There have been numerous studies examining why it is we like to watch horror films so I won’t get into speculating on that here, but for me the combination of thrills, subversion, and aesthetics has proven a potent one indeed. As a heavy metal devotee, the aesthetics part speaks for itself: Horror and heavy metal have been intertwined since the latter’s birth after all. With ‘thrills’ I refer not only to the visceral reaction inherent to the scenarios presented in horror cinema, but to the joy of seeing what formal techniques and innovations each filmmaker brings to table.

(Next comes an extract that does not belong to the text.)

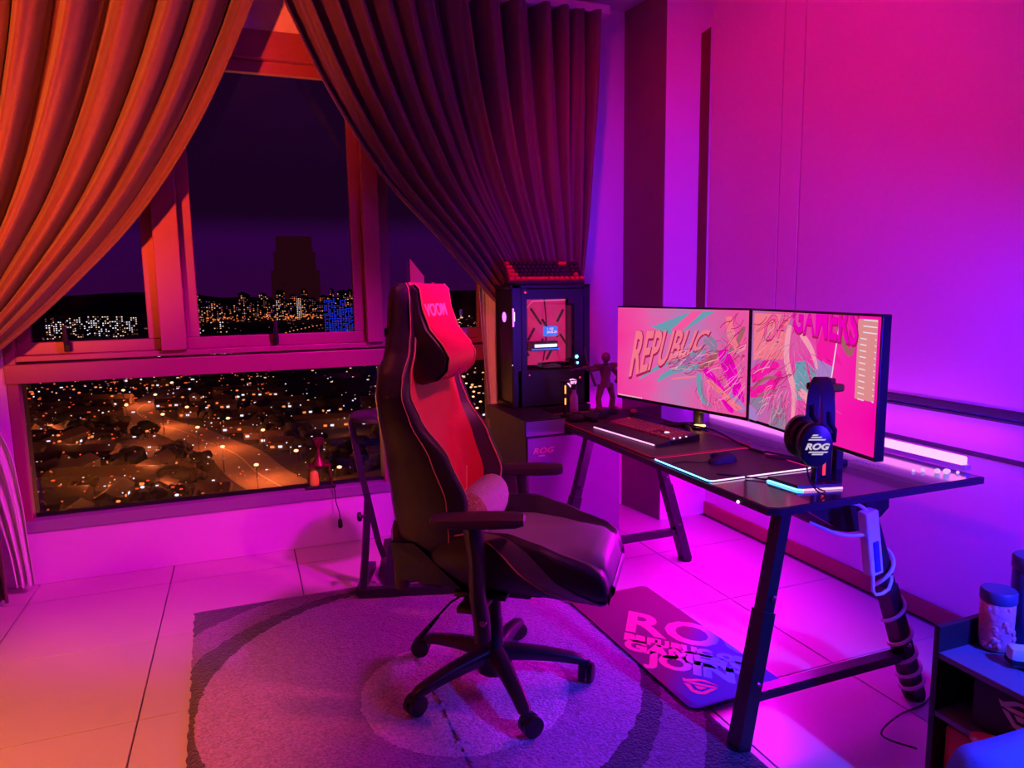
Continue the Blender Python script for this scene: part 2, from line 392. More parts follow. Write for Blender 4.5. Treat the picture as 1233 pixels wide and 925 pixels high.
o = MB().grid(drape([(1.30, 1.50), (1.315, 1.2), (1.345, .8), (1.375, .4), (1.375, .03)], [(1.62, 1.46), (1.55, 1.2), (1.50, .8), (1.50, .4), (1.50, .03)], 3.955, 3, .016, .020, ns=90, ntt=40, seed=14)).build('sheer_strip', SHEER, None, 'all'); sol(o, .002); o.location = (-1.4, -3.95, 0); o.parent = sh2
struct(MB().box((.25, 3.90, 3.045), (3.7, .16, .05), bev=.004).build('trim_6', WALL))

# ================================================================ RUG
def rug_mat():
    m = bpy.data.materials.new('shag_rug'); m.use_nodes = True; n = m.node_tree; b = n.nodes['Principled BSDF']
    N = n.nodes.new; Lk = n.links.new
    g = N('ShaderNodeNewGeometry'); nz = N('ShaderNodeTexNoise'); nz.inputs['Scale'].default_value = 26; nz.inputs['Detail'].default_value = 5
    Lk(g.outputs['Position'], nz.inputs['Vector'])
    def dist(cx, cy):
        s = N('ShaderNodeVectorMath'); s.operation = 'SUBTRACT'; s.inputs[1].default_value = (cx, cy, 0); Lk(g.outputs['Position'], s.inputs[0])
        q = N('ShaderNodeVectorMath'); q.operation = 'MULTIPLY'; q.inputs[1].default_value = (1, 1, 0); Lk(s.outputs[0], q.inputs[0])
        l = N('ShaderNodeVectorMath'); l.operation = 'LENGTH'; Lk(q.outputs[0], l.inputs[0])
        a = N('ShaderNodeMath'); a.operation = 'MULTIPLY_ADD'; a.inputs[1].default_value = .035; Lk(nz.outputs['Fac'], a.inputs[0]); Lk(l.outputs['Value'], a.inputs[2]); return a.outputs[0]
    def step(d, r):
        a = N('ShaderNodeMath'); a.operation = 'LESS_THAN'; a.inputs[1].default_value = r+.017; Lk(d, a.inputs[0]); return a.outputs[0]
    def mix(f, A, B):
        x = N('ShaderNodeMix'); x.data_type = 'RGBA'; Lk(f, x.inputs[0])
        for i, v in ((6, A), (7, B)):
            if isinstance(v, tuple): x.inputs[i].default_value = (*v, 1)
            else: Lk(v, x.inputs[i])
        return x.outputs[2]
    base = mix(step(dist(.46, 2.36), 1.06), (.065, .02, .09), (.28, .09, .32))
    base = mix(step(dist(.52, 2.42), .90), base, (.085, .025, .11))
    base = mix(step(dist(.575, 2.47), .81), base, (.47, .17, .57))
    base = mix(step(dist(.68, 2.30), .375), base, (.85, .42, .90))
    n3 = N('ShaderNodeTexNoise'); n3.inputs['Scale'].default_value = 110; n3.inputs['Detail'].default_value = 3; Lk(g.outputs['Position'], n3.inputs['Vector'])
    hs = N('ShaderNodeHueSaturation'); Lk(base, hs.inputs['Color'])
    mr = N('ShaderNodeMapRange'); mr.inputs[1].default_value = .3; mr.inputs[2].default_value = .7; mr.inputs[3].default_value = .62; mr.inputs[4].default_value = 1.25
    Lk(n3.outputs['Fac'], mr.inputs[0]); Lk(mr.outputs[0], hs.inputs['Value']); Lk(hs.outputs[0], b.inputs['Base Color'])
    bp = N('ShaderNodeBump'); bp.inputs['Strength'].default_value = .9; bp.inputs['Distance'].default_value = .012; Lk(n3.outputs['Fac'], bp.inputs['Height']); Lk(bp.outputs[0], b.inputs['Normal'])
    b.inputs['Roughness'].default_value = .95; b.inputs['Specular IOR Level'].default_value = .1; b.inputs['Sheen Weight'].default_value = .3
    return m
rnd = random.Random(3)
rows = []
NX, NY = 110, 140
for j in range(NY+1):
    row = []
    for i in range(NX+1):
        x = -.285+1.70*i/NX; y = 1.05+2.335*j/NY
        x -= .03*(1-j/NY)*(1 if i < NX/2 else -0.0)*(1-i/NX) * -2.6
        ed = min(i, NX-i, j, NY-j)
        z = .014+rnd.uniform(-.002, .002) if ed > 1 else (.010 if ed == 1 else .001)
        if ed == 0: x += rnd.uniform(-.004, .004); y += rnd.uniform(-.004, .004)
        row.append((x, y, z))
    rows.append(row)
tag(MB().grid(rows).build('area_rug', rug_mat(), None, 'all'), 'large shaggy rug with pale concentric circles under the gaming chair', 'rug')

# ================================================================ GAMING CHAIR  (local: x forward, y to the sitter's left)
ch = thing('gaming_chair', 'black and red high-backed gaming chair on a five-star base, turned towards the desk', 'chair', (.793, 2.304, .017), R(-36))
def ring_interp(tab, z):
    ks = [r[0] for r in tab]
    if z <= ks[0]: return tab[0][1:]
    for a, b in zip(tab, tab[1:]):
        if z <= b[0]:
            t = (z-a[0])/(b[0]-a[0]); t = t*t*(3-2*t)*.35+t*.65
            return [p+(q-p)*t for p, q in zip(a[1:], b[1:])]
    return tab[-1][1:]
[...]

Whether it’s John Carpenter’s unsettling compositions in Halloween draining daylit suburbia of all life and turning it into a nightmare dreamscape for Michael Myers to stalk, or Ari Aster’s use of colour and mounting tension in Hereditary, it’s been so rewarding seeing these artists play in the sandpit of horror (not with Midsommar, though, I’m sorry to say—I completely saw what that film was going for, and formally it was well executed, but it left me absolutely cold otherwise).

The subversion element is another that’s key to horror, and others have touched on why and charted just how the genre has often provided an outlet for social and political commentary that mainstream cinema will not touch. There’s a whole lot that can be said about the state of things in the language of blood and viscera, and I think that’s glorious. There’s another form of subversion that horror cinema trades in, however, that’s very appealing to me, especially now in the modern day, and that’s the genre’s status within the ecology of the film industry. In an era where the mid-budget film for adults—whether drama or comedy—has dramatically receded, its viability made precarious by the dominance of mega-budget superhero tentpoles, horror has continued to carve out a niche for itself as a platform for inventive filmmakers to tell original, often one-off stories, that grapple with serious issues and that are written for mature audiences to get their teeth into. I mentioned earlier how in my ignorance I used to view horror cinema as equivalent to a cheap amusement ride. That same analogy was used so memorably by the great Martin Scorsese not long ago to describe the big comic book event films that dominate the box office these days. He was right in his assessment; I, on the other hand, was so wrong, and I’m extremely happy that I’ve come to see the error of my ways.